O surrealismo dos EUA, que discutem se matam ou não gente em outro país
"Os EUA sempre foram um país belicoso. E observar o debate agora sobre a Síria faz qualquer jornalista sentir uma sensação macabra de "dejà vu". É informar, uma vez mais, o estar à beira de que estoure um horror desenhado e fabricado em Washington sobre outros, muito longe daqui.
Por David Brooks, no "La Jornada", em Washington
Os últimos dias aqui em Washington estão cheios deste muito particular surrealismo que brota quando os políticos debatem se devem matar ou não gente em outro país. O debate não é sobre quem vive, sofre ou morre, mas se atacar e destruir é ou não opção efetiva para castigar ou "enviar uma mensagem" ao outro, neste caso a Síria, que é proclamado como "regime delinquente" e "ameaça ao mundo", segundo Washington.
O presidente Barack Obama e seus assessores redobram esforços esta semana para convencer o público e seus chamados representantes de que não se permitirá que outros governos matem seu próprio povo de maneiras inaceitáveis (ao que parece, há algumas formas que estão 'ok', como com armas de fogo em mãos privadas e execuções estatais), uma vez que tem que se defender as normas internacionais e os direitos de todos. Mas resulta curioso que os promotores disso não parecem entender que o que discutem é que, para responder ao crime de matar gente, o necessário é… matar mais gente.

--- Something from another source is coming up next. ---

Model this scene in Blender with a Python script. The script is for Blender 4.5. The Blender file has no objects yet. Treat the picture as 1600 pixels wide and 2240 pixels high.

Alguns comentaram que não há nada mais perigoso que uma superpotência em declive econômico e político, mas ainda militarmente suprema, uma vez que tudo o percebe como ameaça, mas só pode exercer seu poder através das armas.
Mas alguns pensavam que, passado o pesadelo bélico com George W. Bush e depois das guerras mais longas da história estadunidense, já não se contemplariam – pelo menos por um tempo – as ações bélicas como resposta. De fato, Obama ganhou sua eleição com essa promessa diante de um povo farto e esgotado por guerras e enganos. Mas talvez valha lembrar algumas das últimas palavras publicadas pelo grande historiador Howard Zinn pouco antes de sua morte, em 2010: "acho que as pessoas estão ofuscadas pela retórica de Obama, e as pessoas deveriam começar a entender que Obama será um presidente medíocre – o que implica, em nossos tempos, um presidente perigoso – a menos que apareça um movimento nacional para empurrá-lo em uma 'melhor' direção".
Obama convida o povo para que apoie sua decisão de bombardear, uma vez mais, outro povo, em nome da "segurança nacional" (talvez as duas palavras mais perigosas em qualquer vocabulário oficial, e algo que nenhum jornalista deveria usar sem colocar entre aspas, já que quase todo abuso do poder, tanto interna como internacionalmente, se justificou com isso, não só guerras, mas perseguições políticas e, hoje em dia, a massiva espionagem da população mundial por Washington e outros países). Também afirma que isso é necessário para "defender os princípios mais nobres da humanidade".
Por agora, o povo estadunidense recusou esse convite de seu presidente e as pesquisas demonstram que, por ampla margem, o público não apenas não aprova um ataque militar, mas está convencido de que isso só piora a situação internacional.
Mas a vontade popular nesta democracia quase nunca foi um fator (Iraque, torturas) determinante nas políticas da cúpula política e econômica deste país [EUA]. De fato, o que o público expressa é frequentemente o oposto ao que essa cúpula propõe e faz e frequentemente, quando sua oposição se torna demasiado ativa, até é percebida como ameaça aos interesses da nação. Noam Chomsky tem repetido que, afinal de contas, no que chamam uma democracia, o que mais teme o governo aqui é justamente seu próprio povo. E as revelações recentes de crimes de guerra estadunidenses, enganos diplomáticos, como também o fato de que esse é agora o povo mais espionado do mundo e da história – e que aqueles que se atreveram a vazar tudo isso ao público são acusados pelas autoridades de "ajudar o inimigo" e de serem "espiões" – só comprovam isso.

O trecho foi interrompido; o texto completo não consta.